▶ WHAT YOU HAVE TO DO
Starting at the line that contains "Generate a Blender" and stopping at the line that contains "math.sin(PITCH), math.cos(ROLL), math.sin(ROLL)", copy every line exactly, both ends included, without the pictures.

※

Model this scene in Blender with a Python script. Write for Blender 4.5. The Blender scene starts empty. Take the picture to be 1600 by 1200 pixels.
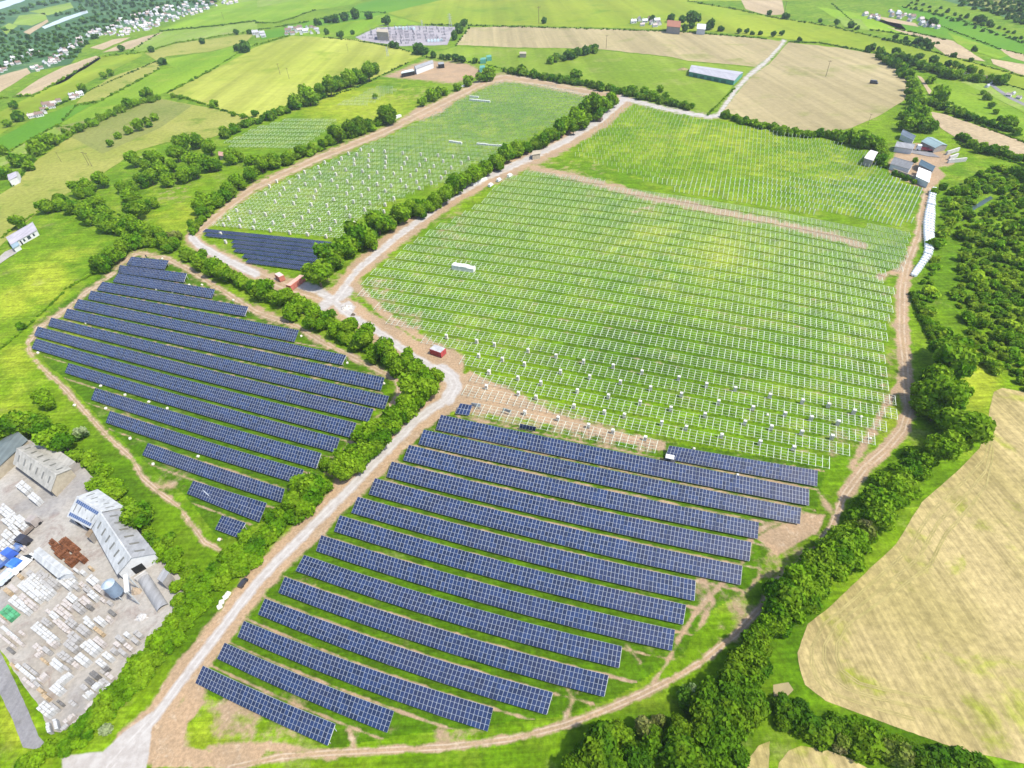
import bpy, math, random
import numpy as np
from mathutils import Vector, Matrix
random.seed(5)
rng = np.random.default_rng(11)
C = bpy.context.scene.collection
# ------------------------------------------------------------------ lens and survey
H = 130.0                     # drone height over the flat coastal plain
F, PITCH, ROLL = 850.0, math.radians(41.0), math.radians(-3.4)
CP, SP = math.cos(PITCH), math.sin(PITCH)
CR, SR = math.cos(ROLL), math.sin(ROLL)

def ray(px, py):
    u = np.asarray(px, float) - 800.; v = np.asarray(py, float) - 600.
    u, v = CR*u + SR*v, -SR*u + CR*v
    return np.stack([u/F, CP - (v/F)*SP, -SP - (v/F)*CP], -1)
def at(px, py, z=0.0):
    """survey point of the photograph -> place on the plain (z metres up)"""
    d = ray(px, py)
    t = (np.asarray(z, float) - H) / np.minimum(d[..., 2], -0.008)
    p = d * np.asarray(t)[..., None]
    p[..., 2] += H
    return p
def to_px(P):
    P = np.asarray(P, float)
    x, y, z = P[..., 0], P[..., 1], P[..., 2] - H
    dep = y*CP - z*SP
    u = F*x/dep; v = F*(-y*SP - z*CP)/dep
    return np.stack([CR*u - SR*v + 800., SR*u + CR*v + 600.], -1)
def mpp(px, py, z=0.0):
    p = at(px, py, z)
    return (p[..., 1]*CP - (p[..., 2]-H)*SP) / F
# wide lens of the original survey flight: the panel rows are straight and evenly spaced in it
TF, TPI, TRO = 1094.9, math.radians(41.71), math.radians(-3.357)
def T_of(px, py):
    u = np.asarray(px, float)-800.; v = np.asarray(py, float)-600.
    c, s = math.cos(TRO), math.sin(TRO); u, v = c*u+s*v, -s*u+c*v
    r = np.hypot(u, v); th = np.minimum(r/TF, 1.5); k = np.where(r > 1e-6, np.tan(th)/np.maximum(r, 1e-6), 1/TF)
    u, v = u*k, v*k
    cp, sp = math.cos(TPI), math.sin(TPI)
    dz = np.minimum(-sp - v*cp, -0.02); t = -1/dz
    return np.stack([u*t, (cp - v*sp)*t], -1)
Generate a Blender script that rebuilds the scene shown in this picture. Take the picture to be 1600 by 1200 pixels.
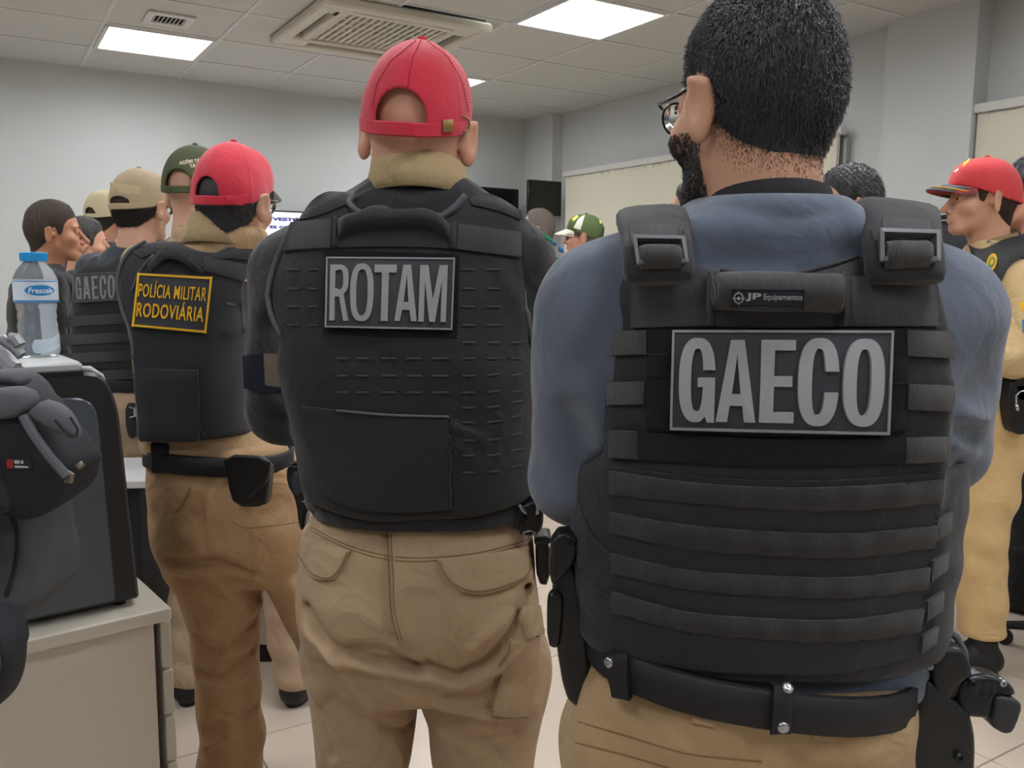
import bpy, math, random
import numpy as np
from mathutils import Matrix, Vector
from mathutils.bvhtree import BVHTree

for _o in list(bpy.data.objects):
    bpy.data.objects.remove(_o)
scene = bpy.context.scene
COL = scene.collection
rnd = random.Random(7)
NPR = np.random.RandomState(5)

# ------------------------------------------------------------------ camera, world, exposure
FPX, PITCH, ROLL, CAMZ = 1345.0, math.radians(7.33), math.radians(0.6), 1.38
cam_d = bpy.data.cameras.new('camera')
cam = bpy.data.objects.new('camera', cam_d)
COL.objects.link(cam)
cam_d.sensor_width = 36.0
cam_d.lens = FPX / 1600.0 * 36.0
cam_d.clip_start = 0.05
cam.matrix_world = (Matrix.Translation((0, 0, CAMZ)) @ Matrix.Rotation(math.pi / 2 - PITCH, 4, 'X')
                    @ Matrix.Rotation(ROLL, 4, 'Z'))
scene.camera = cam
scene.view_settings.view_transform = 'Standard'
scene.view_settings.look = 'None'
scene.view_settings.exposure = 0.0
scene.view_settings.gamma = 1.0
scene.view_settings.use_curve_mapping = False
world = bpy.data.worlds.new('world')
scene.world = world
world.use_nodes = True
world.node_tree.nodes['Background'].inputs[0].default_value = (0.8, 0.85, 0.9, 1)
world.node_tree.nodes['Background'].inputs[1].default_value = 0.02
LAMP_POWER = 1.08      # scales all ceiling panels

# ------------------------------------------------------------------ pixel <-> world
_cp, _sp, _cr, _sr = math.cos(PITCH), math.sin(PITCH), math.cos(ROLL), math.sin(ROLL)


def ray(x, y):
    a = (x - 800) / FPX
    b = (600 - y) / FPX
    a2 = a * _cr - b * _sr
    b2 = a * _sr + b * _cr
    return np.array([a2, _cp + b2 * _sp, -_sp + b2 * _cp])


def W(px, py, Y):
    """world point on the plane y = Y seen at pixel px, py"""
    d = ray(px, py)
    return np.array([0, 0, CAMZ]) + d * (Y / d[1])


def pix(x, y, z):
    """pixel of a world point"""
    d = np.array([x, y, z - CAMZ])
    w = d[1] * _cp - d[2] * _sp
    a2, b2 = d[0] / w, (d[1] * _sp + d[2] * _cp) / w
    return 800 + FPX * (a2 * _cr + b2 * _sr), 600 - FPX * (-a2 * _sr + b2 * _cr)


def Wz(px, py, z):
    """world point at height z seen at pixel px, py"""
    d = ray(px, py)
    return np.array([0, 0, CAMZ]) + d * ((z - CAMZ) / d[2])


# ------------------------------------------------------------------ materials
def lin(c):
    c = c / 255.0
    return c / 12.92 if c <= 0.04045 else ((c + 0.055) / 1.055) ** 2.4


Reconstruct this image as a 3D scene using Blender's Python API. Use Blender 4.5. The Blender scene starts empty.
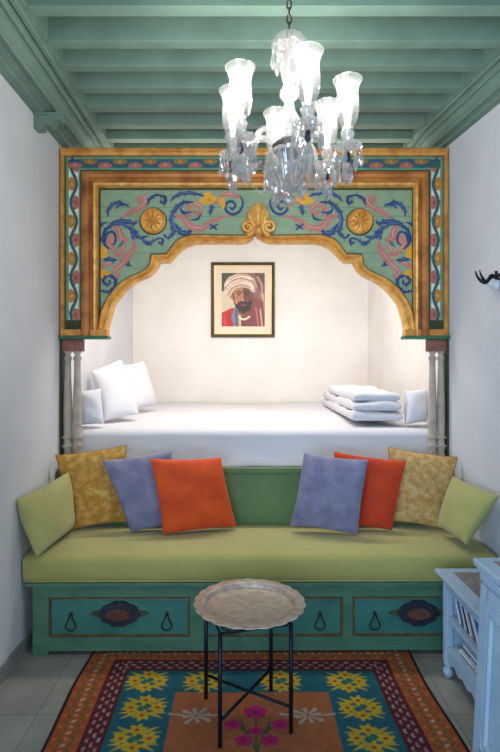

※

▶ SOLVED PROBLEM
Generate a Blender script that rebuilds the scene shown in this picture. Take the picture to be 1600 by 1200 pixels.
import bpy, math, random
import numpy as np
from mathutils import Matrix, Vector
from mathutils.bvhtree import BVHTree

for _o in list(bpy.data.objects):
    bpy.data.objects.remove(_o)
scene = bpy.context.scene
COL = scene.collection
rnd = random.Random(7)
NPR = np.random.RandomState(5)

# ------------------------------------------------------------------ camera, world, exposure
FPX, PITCH, ROLL, CAMZ = 1345.0, math.radians(7.33), math.radians(0.6), 1.38
cam_d = bpy.data.cameras.new('camera')
cam = bpy.data.objects.new('camera', cam_d)
COL.objects.link(cam)
cam_d.sensor_width = 36.0
cam_d.lens = FPX / 1600.0 * 36.0
cam_d.clip_start = 0.05
cam.matrix_world = (Matrix.Translation((0, 0, CAMZ)) @ Matrix.Rotation(math.pi / 2 - PITCH, 4, 'X')
                    @ Matrix.Rotation(ROLL, 4, 'Z'))
scene.camera = cam
scene.view_settings.view_transform = 'Standard'
scene.view_settings.look = 'None'
scene.view_settings.exposure = 0.0
scene.view_settings.gamma = 1.0
scene.view_settings.use_curve_mapping = False
world = bpy.data.worlds.new('world')
scene.world = world
world.use_nodes = True
world.node_tree.nodes['Background'].inputs[0].default_value = (0.8, 0.85, 0.9, 1)
world.node_tree.nodes['Background'].inputs[1].default_value = 0.02
LAMP_POWER = 1.08      # scales all ceiling panels

# ------------------------------------------------------------------ pixel <-> world
_cp, _sp, _cr, _sr = math.cos(PITCH), math.sin(PITCH), math.cos(ROLL), math.sin(ROLL)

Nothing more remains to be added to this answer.